Hmm, I've exceeded LuaJIT's memory limits, and haven't noticed any
_obvious_ slowness as I approached the limit...

The main challenge for GC on modern CPUs is to avoid cache
thrashing for large datasets. There are several things to
consider:

* All objects in a garbage collected VM form a connected graph, so
   it makes sense to differentiate them by their graph theoretic
   aspects, which has a direct impact on their cache effect:

   0. value: no extra node
   1. box: zero fan-out
   2. link: low fan-out
   3. list: high fan-out

   All current versions of Lua and LuaJIT use variants of a
   tagged-value representation, which means class 0 is non-empty.
   Others, e.g. CPython don't use class 0 (every object reference
   is a pointer) or use it to a lesser extent. E.g. most VMs have
   to box FP numbers, whereas Lua has them 'inline' as a value.

   Lua/LuaJIT object types fall into the following categories:
   0: nil, boolean, number, lightuserdata
   1: string, cdata (LuaJIT only)
   2: upvalue, userdata, closure, prototype (medium fan-out)
   3: table (hash, array), thread (stack)

* The mark phase of a GC has to follow the graph from all GC roots,
   traverse all live objects and mark them. With that in mind, you
   can estimate the amount of work that needs to be done for each
   category. The following discussion assumes you know the category
   of each reference before following any pointer, which is true
   for a tagged-value representation.

   For category 0, you don't have to follow a pointer and there's
   nothing to mark. For category 1, you have to mark the object.
   You only have to follow the pointer if the mark is part of the
   object itself (true for Lua GC). There are other options for
   marking an object (separate GC metadata or card marking) which
   avoid the overhead of pointer following for category 1 objects.

   For category 2 and 3 you always have to follow the pointer and
   queue the outgoing references for later marking (shortcut
   possible for fan-out 1, e.g. upvalues). Queuing objects with a
   linked-list GC (Lua GC) is simple, but may be expensive for
   large category 3 objects. This may cause evictions and then all
   objects need to be loaded into the cache twice. Adding only the
   pointers themselves to a growable list is more cache-conscious,
   but probably only makes sense for an area-based GC (otherwise
   you're wasting the memory for the links).

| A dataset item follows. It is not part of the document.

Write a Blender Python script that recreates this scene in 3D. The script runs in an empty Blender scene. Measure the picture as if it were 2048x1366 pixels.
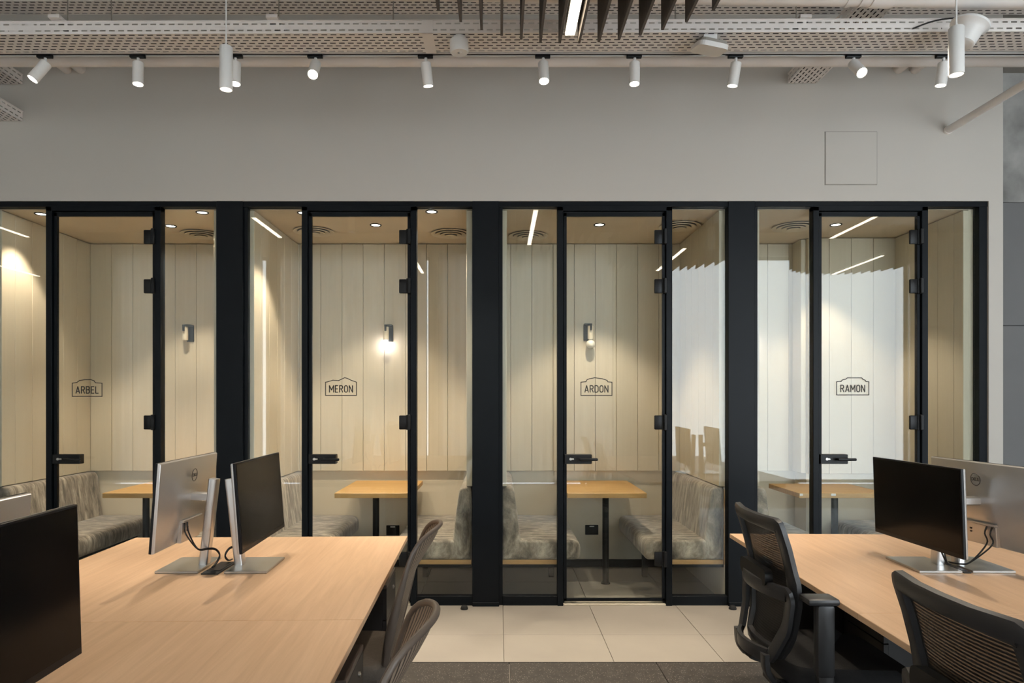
import bpy, bmesh, math, random
from mathutils import Vector, Matrix

random.seed(7)
scene = bpy.context.scene
COL = scene.collection

# ------------------------------------------------------------------ camera
CAM_Z = 1.427
cam_data = bpy.data.cameras.new('camera')
cam_data.sensor_width = 36.0
cam_data.lens = 24.0
cam_data.shift_x = 26 / 2048
cam_data.shift_y = 117 / 2048
cam_data.clip_start = 0.05
cam = bpy.data.objects.new('camera', cam_data)
cam.location = (0, 0, CAM_Z)
cam.rotation_euler = (math.pi / 2, 0, 0)
COL.objects.link(cam)
scene.camera = cam

# ------------------------------------------------------------------ world (even overcast sky)
world = bpy.data.worlds.new('overcast_sky')
scene.world = world
world.use_nodes = True
bg = world.node_tree.nodes['Background']
bg.inputs['Color'].default_value = (0.87, 0.92, 1.0, 1)
bg.inputs['Strength'].default_value = 3.7

# ------------------------------------------------------------------ exposure
vs = scene.view_settings
vs.view_transform = 'Standard'
vs.look = 'None'
vs.gamma = 1.0
vs.use_curve_mapping = False
vs.exposure = 1.12
scene.cycles.max_bounces = 5
scene.cycles.diffuse_bounces = 3
scene.cycles.glossy_bounces = 3
scene.cycles.transparent_max_bounces = 16
scene.cycles.caustics_reflective = False
scene.cycles.caustics_refractive = False
scene.cycles.sample_clamp_indirect = 6.0
scene.cycles.use_denoising = True
scene.cycles.adaptive_threshold = 0.05

WARM = (1.0, 0.85, 0.67)
P_DOWN, P_TRACK = 40.0, 52.0

# ------------------------------------------------------------------ room numbers (metres)
Y_WIN = -2.2            # window wall behind the camera
Y_WALL = 4.72           # face of the big painted wall
Y_FR = 4.735            # front of the black frames
Y_GL = 4.763            # glass
Y_BACK = 5.83           # face of the booth panelling
Z_CEIL = 4.30
Z_BOOTH = 2.764
PITCH = 1.7725
PIL = [-3.632 + PITCH * i for i in range(4)]     # centres of the broad black posts

# ================================================================== materials
MATS = {}

def new_mat(name):
    m = bpy.data.materials.new(name)
    m.use_nodes = True
    MATS[name] = m
    nt = m.node_tree
    return m, nt, nt.nodes['Principled BSDF']

def plain(name, col, rough=0.5, metal=0.0, spec=0.5, var=0.04, scale=6.0, bump=0.0, bscale=60.0, stretch=(1, 1, 1)):
    """principled colour with a soft procedural variation"""
    m, nt, p = new_mat(name)
    tc = nt.nodes.new('ShaderNodeTexCoord')
    mp = nt.nodes.new('ShaderNodeMapping')
    mp.inputs['Scale'].default_value = stretch
    nz = nt.nodes.new('ShaderNodeTexNoise')
    nz.inputs['Scale'].default_value = scale
    nz.inputs['Detail'].default_value = 4
    rmp = nt.nodes.new('ShaderNodeValToRGB')
    a = [max(0, c * (1 - var)) for c in col]
    b = [min(1, c * (1 + var)) for c in col]
    rmp.color_ramp.elements[0].position = 0.3
    rmp.color_ramp.elements[1].position = 0.7
    rmp.color_ramp.elements[0].color = (*a, 1)
    rmp.color_ramp.elements[1].color = (*b, 1)
    nt.links.new(tc.outputs['Object'], mp.inputs['Vector'])
    nt.links.new(mp.outputs['Vector'], nz.inputs['Vector'])
    nt.links.new(nz.outputs['Fac'], rmp.inputs['Fac'])
    nt.links.new(rmp.outputs['Color'], p.inputs['Base Color'])
    p.inputs['Roughness'].default_value = rough
    p.inputs['Metallic'].default_value = metal
    p.inputs['Specular IOR Level'].default_value = spec
    if bump > 0:
        n2 = nt.nodes.new('ShaderNodeTexNoise')
        n2.inputs['Scale'].default_value = bscale
        n2.inputs['Detail'].default_value = 3
        bp = nt.nodes.new('ShaderNodeBump')
        bp.inputs['Strength'].default_value = bump
        bp.inputs['Distance'].default_value = 0.003
        nt.links.new(mp.outputs['Vector'], n2.inputs['Vector'])
        nt.links.new(n2.outputs['Fac'], bp.inputs['Height'])
        nt.links.new(bp.outputs['Normal'], p.inputs['Normal'])
    return m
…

   Summary: the overhead for a GC is highly dependent on the
   structure of the object graph, which can be estimated by the
   categories of its live objects.

* The overhead for all variants of the classic mark-sweep GC
   algorithm is dominated by the size of the live set of GC
   objects. Either by their number or by their size, depending on
   the GC design and the object category.

   The overhead of generational GCs is dominated by the size of the
   recently modified part of the live set. This only helps if that
   is substantially lower than the total size of the live set.
   Otherwise the extra overhead for keeping the generations may
   not pay off.

   The overhead of moving GCs is mostly dominated by the size of
   objects, independent of their category. OTOH non-moving GCs can
   mostly ignore category 1 objects.

   Linked-list GCs (such as Lua and LuaJIT up to 2.0) suffer more
   from a large number of small objects. The traversed links are
   often quite random wrt. memory addresses, which renders hardware
   cache prefetching ineffective. A segregated, area-based GC with
   separate GC metadata (plan for LuaJIT 2.1) can mitigate this
   effect without penalizing category 1 objects.

Much of the memory use is in the form of humongous Lua strings (which
then I pass as input to LPEG), but there's plenty of other stuff
as... I don't think the strings count for more than about 1GB or so.
[I'm guessing strings don't count so much because they're single large
objects?]

Strings are category 1 objects, which means they only need to be
marked, but not traversed. The current Lua and LuaJIT VMs use a
non-moving, linked-list GC, so the size of strings is mostly
irrelevant as far as the GC is concerned.

Thus if your memory usage is dominated by huge strings, you're
unlikely to see the GC slowdown I described. OTOH if you had tons
of tables, taking up gigabytes of memory, you'd certainly notice.